Week 278
23 April 2018Firing all cylinders this week, with a full slate of work and good progress.
A day on Selworthy spent discussing infrastructure with the team, fixing some minor issues, and continuing the work last week on replacing a key video library.
Several days on Selside with the Sensible Object team. Lots of features added including on-the-fly transcoding, helping the content team preview that transcoding, working to integrate the management tool with development, and chatting to the audio and content teams about quality-of-life improvements. It’s really become an end-to-end tool already, which is great – what it needed to be – and it was satisfying when, after a lot of measuring twice before I cut once, we successfully back-transcoded all the files that had been uploaded before I added that functionality.
After last week’s slightly unsatisfying end to the week on the Longcrag R&D, this week was much more successful. On Monday I sat down with a hot-air gun to debug the shorts on the board I’d made last Friday, and sure enough, it was paste that had flowed under the chip. So I started fresh, using the Makerversity stereo microscope to triple-check my work. The microscope helped, but now I’m definitely happier about soldering QFP packages by hand! I added the few patch wires I knew I needed, and still no joy.

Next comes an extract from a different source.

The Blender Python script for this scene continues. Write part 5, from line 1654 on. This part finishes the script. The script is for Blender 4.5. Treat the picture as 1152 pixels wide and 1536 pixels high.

I returned to the EFM32 datasheet. Bear in mind that when we say ‘datasheet’ for a 32-bit microcontroller, these things can be hundreds to thousands of pages long. Anyhow, early on, it was made clear that regardless of whether or not I was using the ADC, I needed to be supplying the analog voltage reference with power as well for the chip to even function. I was a bit stumped on how to do that – the two pins weren’t connected to anything. It looked like it was time to tweak the board layout and order a new prototype.
After bashing heads with a friend on Friday lunchtime, I realised that we could just bridge a whole pile of pins on the south-side of the chip to connect the AVDD pins to VCC. So one more big blob of solder… and all of a sudden, the J-Link I’d connected to the headers I’d broken out detected the chip. One click from the Silicon Labs IDE and the code was flashed to the chip.
This was hugely exciting, and I quickly populated all the remaining parts on the board to confirm functionality. Sure enough, everything worked as expected: backwards. I’d added transistors to all the outputs for protection and to lift the voltage… so all my outputs that were driving them high now needed to drive them low. I rewrote some code, and it just compiled, flashed to the board… and worked first time.
After Monday’s debugging, Friday’s fixes were only an hour or so after office hours, but hugely successful: I had confirmation that, largely, the board layout was fine and the only issues were my understandings of MCU power requirements. I had the confirmation that my code works, and the confirmation that my custom programming header was fine. I also had confirmation that for all the pain points, this was definitely the best 32-bit MCU environment for my needs for now – I was seriously considering junking all this and moving to STM32.
So now the board looks like this:
…and it works. All those jumper wires and that huge solder blob at the bottom of the chip are my fixes and patches – what hardware bugfixing looks like!
Whilst last week’s R&D was frustrating, I know that the plan of attack I formulated for Monday was the right one, and as expected, it was a minor error on my part that was leading to major frustration. Firmware and hardware always demand a calmer mind on my part, and good to see it paid off. And, best of all: I immediately know what the next steps are, and I have the platform to build upon.
So: some successful days of client work, and an eventually-successful period of R&D with some good learnings; that feels like a strong week.